What the movie does do is cut through 2000 years of sanitizing of the event. Our finely crafted crosses and elegant hangings can mask that this was a brutal execution. There is a world of difference between reading about reality and the actuality. One may read of a brutal murder perpetrated in our midst and even feel revolted that it may happen but it is very different to being the one who stumbles over the body.

‘The Passion of Christ’ certainly brings home reality. We may still want to argue about whether such realism is actually necessary or helpful. It shows just how appalling and unfeeling humanity can be when driven by hatred, fear or indifference to the sacredness of life – let alone of this life.

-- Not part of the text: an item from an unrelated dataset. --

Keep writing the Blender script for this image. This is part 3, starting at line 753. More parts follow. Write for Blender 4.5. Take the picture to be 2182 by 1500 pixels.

The most puzzling character in the movie is that of Satan. A mysterious, elusive presence, that lurks in and around others at moments when pity for Jesus is at its most poignant. Satan’s treatment of Judas as both league and persecutor shows how evil is never to be controlled nor trusted. It will bite as quickly as it would seem to be ones ally. There are a number of scenes that remain a mystery with regards what was being conveyed in relation to this character.

My fear is that some well meaning souls will use this movie to emphasise our role in our Lord’s death, saying ‘You did that to Christ!’ in the hope that the resulting guilt will convince seekers to commit their lives to Christ. True, there can be collective responsibility and guilt, yet I do not believe that guilt, rather than grace and love, should be the stimulus for commitment to Christ, especially Christ who dies in such a way.